Our Dis-Ease with Race

Eva Paterson is the president and a founder of the Equal Justice Society, a national organization dedicated to changing the law through progressive legal theory, public policy and practice. Previously, she worked at the Lawyers’ Committee for Civil Rights for 26 years. As a cofounder and chair of the California Coalition for Civil Rights, Paterson was a leading spokesperson in statewide rights campaigns. She is a member of the PRE advisory board.

We are currently involved in a controversy about whether or not foundations should be required to collect data on the race or ethnicity of its grantees. This topic brings to mind Black Power advocate Eldridge Cleaver’s famous admonition that you are either part of the problem or part of the solution. Philanthropy has played both roles.

When one looks at this more closely, the controversy is yet another manifestation of the dis-ease we have with dealing forthrightly with race. It would be safer to duck this issue and to lie low until it blows over, but we at the Equal Justice Society (EJS) after much anguished discussion decided we must speak.
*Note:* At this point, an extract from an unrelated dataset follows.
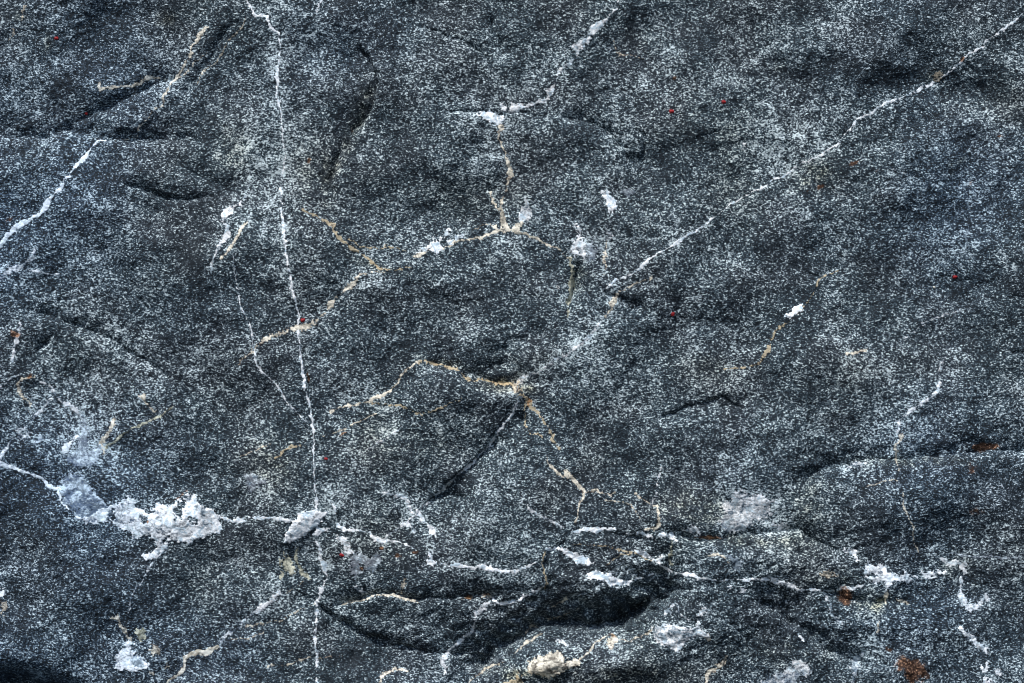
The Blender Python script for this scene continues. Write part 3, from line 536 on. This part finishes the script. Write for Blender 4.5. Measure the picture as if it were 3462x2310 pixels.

Foundations have provided critical support in the advancement of racial justice. In 1922, Charles Garland, a 21-year old Harvard undergrad, established the Garland Fund. One of Garland’s goals was to improve the schools that Black children attended. I recently read a moving essay by Alice Walker who describes walking past White schools on her way to under-funded and dilapidated Black schools in Georgia. The brilliance of Black teachers in these segregated schools is legendary in spite of being hobbled by outdated books and few resources. Charles Hamilton Houston, Thurgood Marshall, Jack Greenberg, Constance Baker Motley and other attorneys looked for a strategy that would result in a better education for Black kids. The Garland Fund supported the development of the three-decade strategy that culminated in Brown v Board of Education. James Weldon Johnson, Roger Baldwin and Norman Thomas administered the board.